According to the grand jury report, despite the fact that several high ranking Penn State officials had received reports of Sandusky’s behavior, an assault that allegedly occurred on campus was not reported to police. That incident allegedly occurred in the locker room of the football building, and was witnessed by then graduate assistant coach, Mike McQuery, who walked in on Sandusky while he was allegedly raping a 10-year-old boy. McQuery reported the assault to head football coach, Joe Paterno, the next day. Paterno then told his superiors, but did not pursue the matter further. Those superiors spoke to Sandusky, and banned him from bringing children onto the Penn State main campus (though Sandusky himself was not banned from campus, and he was also allowed to run a youth football camp at a satellite campus for another six years).

Two Penn State officials, athletic director Tim Curley, and Gary Schultz, PSU’s senior vice president for finance and business, have been charged with perjury and failure to report to authorities what they knew of the allegations, as required by state law in Pennsylvania. Both have resigned their positions with the university.

Paterno, who initially sought to retire at the end of this season (his 46th as head coach), was fired by the Penn State Board of Trustees last Wednesday. University president, Graham Spanier, was also relieved of his duties. McQuery has been placed on paid administrative leave.

According to a report from the Associated Press, Sandusky, the school, Paterno and other likely defendants would all face different levels and types of possible legal problems in civil court, depending on the evidence produced during discovery. In civil litigation, discovery generates much more information than in a criminal trial, because defendants are not guaranteed a right against self incrimination.

“You’re going to see everybody pointing at somebody else to try and get themselves out of it,” a Philadelphia lawyer who has who has represented victims of sexual abuse at the hands of Catholic Priests, told the Associated Press. “When you’ve got 19, 20 kids coming out, saying ‘He did it, he did it,’ I don’t understand why anyone at Penn State in their right mind would say, ‘Let’s fight this.”

As we reported previously, at least two lawyers in Pennsylvania are already preparing civil suits against Penn State, even as prosecutors identify more of Sandusky’s alleged victims. One of the attorneys interviewed by the Daily Beast also said he expected more victims to come forward as they realize they are “not alone.” The same attorney told ABC News that lawsuits could also include officials at Penn State – including Paterno – and The Second Mile who did not report Sandusky’s alleged assaults.

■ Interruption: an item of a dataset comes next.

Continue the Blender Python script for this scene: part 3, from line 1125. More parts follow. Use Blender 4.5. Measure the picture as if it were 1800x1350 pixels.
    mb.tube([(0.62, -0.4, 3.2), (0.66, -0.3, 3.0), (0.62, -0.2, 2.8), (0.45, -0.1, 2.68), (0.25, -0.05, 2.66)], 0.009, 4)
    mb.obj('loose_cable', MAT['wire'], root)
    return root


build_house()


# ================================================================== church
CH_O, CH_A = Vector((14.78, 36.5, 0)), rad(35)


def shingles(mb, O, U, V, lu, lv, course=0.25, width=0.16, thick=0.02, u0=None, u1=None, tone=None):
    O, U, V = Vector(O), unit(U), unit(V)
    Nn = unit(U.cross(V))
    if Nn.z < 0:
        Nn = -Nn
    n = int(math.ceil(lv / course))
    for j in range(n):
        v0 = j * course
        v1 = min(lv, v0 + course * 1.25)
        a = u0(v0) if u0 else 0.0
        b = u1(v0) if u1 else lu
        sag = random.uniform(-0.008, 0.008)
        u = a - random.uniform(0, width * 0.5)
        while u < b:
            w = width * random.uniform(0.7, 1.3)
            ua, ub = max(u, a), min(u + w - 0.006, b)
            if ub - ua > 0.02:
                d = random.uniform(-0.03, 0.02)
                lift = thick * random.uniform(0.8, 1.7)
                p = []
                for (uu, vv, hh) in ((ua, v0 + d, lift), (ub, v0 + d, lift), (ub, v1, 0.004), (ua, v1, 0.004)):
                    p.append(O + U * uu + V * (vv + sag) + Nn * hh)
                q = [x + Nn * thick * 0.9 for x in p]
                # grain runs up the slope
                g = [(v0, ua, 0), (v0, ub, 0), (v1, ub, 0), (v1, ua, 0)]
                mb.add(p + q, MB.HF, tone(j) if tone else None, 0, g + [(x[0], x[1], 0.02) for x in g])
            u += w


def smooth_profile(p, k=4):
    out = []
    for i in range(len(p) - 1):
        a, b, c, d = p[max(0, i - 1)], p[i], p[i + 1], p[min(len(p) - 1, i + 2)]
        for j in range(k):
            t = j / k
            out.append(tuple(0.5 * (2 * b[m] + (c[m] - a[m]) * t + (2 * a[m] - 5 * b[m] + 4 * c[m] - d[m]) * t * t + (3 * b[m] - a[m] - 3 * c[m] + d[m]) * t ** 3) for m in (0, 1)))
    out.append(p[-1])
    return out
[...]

Since then, several other attorneys have reported that they are in contact with alleged Sandusky victims who plan to file civil lawsuits.

There is some speculation that Penn State might try to shield itself from lawsuits by claiming its status as a “state related” university shields it from liability. However, it’s far from clear that the strategy would work, and pursing it would not help the university’s already-sullied reputation.

Considering the types of damning information that could come out of discovery during civil lawsuits, some legal experts told the Associated Press that Penn State might consider reaching out to victims in an effort to avoid lawsuits.

“New facts are going to come out, I’m sure, in the civil litigation,” One attorney told the Associated Press. “It’s one of the reasons that Penn State and the other potential defendants may decide to do whatever they can to prevent that from happening, and people going under oath. It’s very dangerous.”